The Nordic-Baltic Regional Division also appears to subdivide Court documents into confidential and public information. It argues that documents shall, in accordance with the UPCA, in general be public and only confidential, if declared as such upon party request. Merely looking at the wording of Art. 45 UPCA this could be a correct assessment. However, Rule 262 differentiates three categories:

  1. decisions and orders, which are always to be published,
  2. written pleadings and evidence, which may be published upon reasoned request,
  3. other documents not listed and are thus never published as there is no legal basis for their publication.

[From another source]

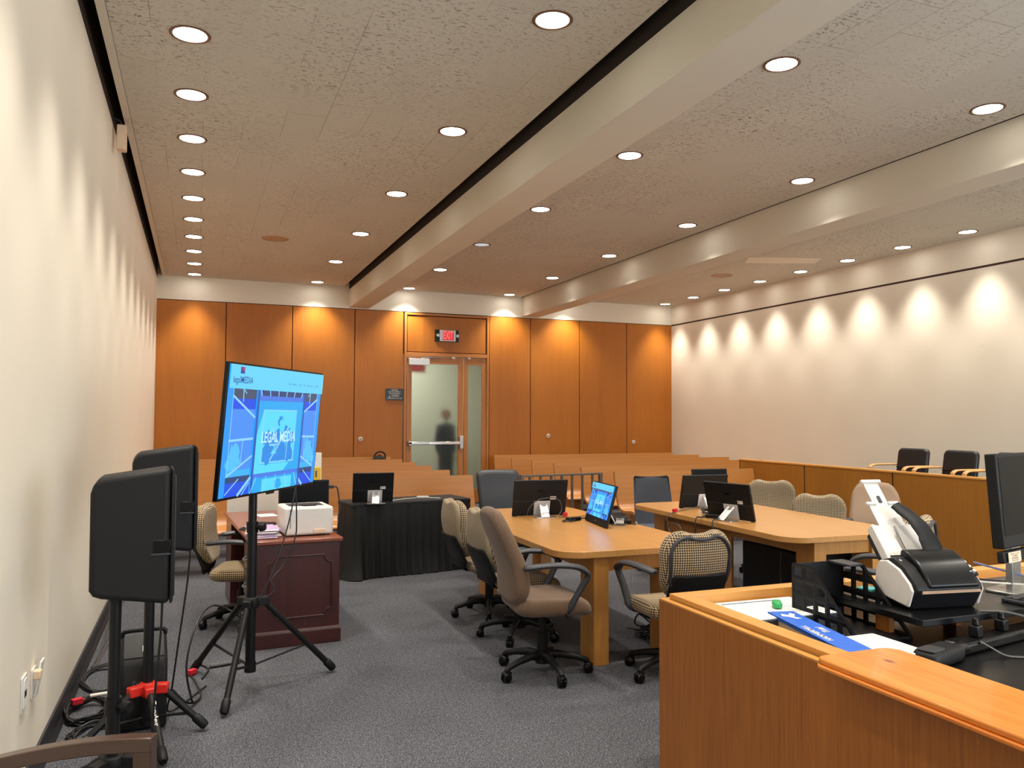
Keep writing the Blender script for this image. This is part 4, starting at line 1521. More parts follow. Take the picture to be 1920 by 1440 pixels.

Apart from this there is the further possibility to restrict access to documents due to confidentiality issues, Rule 262.2. However, the question of confidentiality is to be assessed independently of the question of the “reasoned request” made by a party seeking access. The RoP clarify this expressly in paragraph 1 (emphasis ours):

Without prejudice to (…) confidential information according to paragraph 2

(a) decisions and orders made by the Court shall be published,

(b) written pleadings and evidence, lodged at the Court and recorded by the Registry shall be available to the public upon reasoned request to the Registry; the decision is taken by the judge-rapporteur after consulting the parties.

(…)

Thus, it does not seem to be in line with the structure of Rule 262 to consider the absence of a confidentiality request within the context of the – legally unrelated – question of the existence of a reasoned request for access to pleadings and evidence. The legislator specifically chose to separate those two questions and thus deviates from the general principle of publicity laid out in Art. 45 UPCA.

It will be interesting to see which approach will prevail at the Court of Appeal.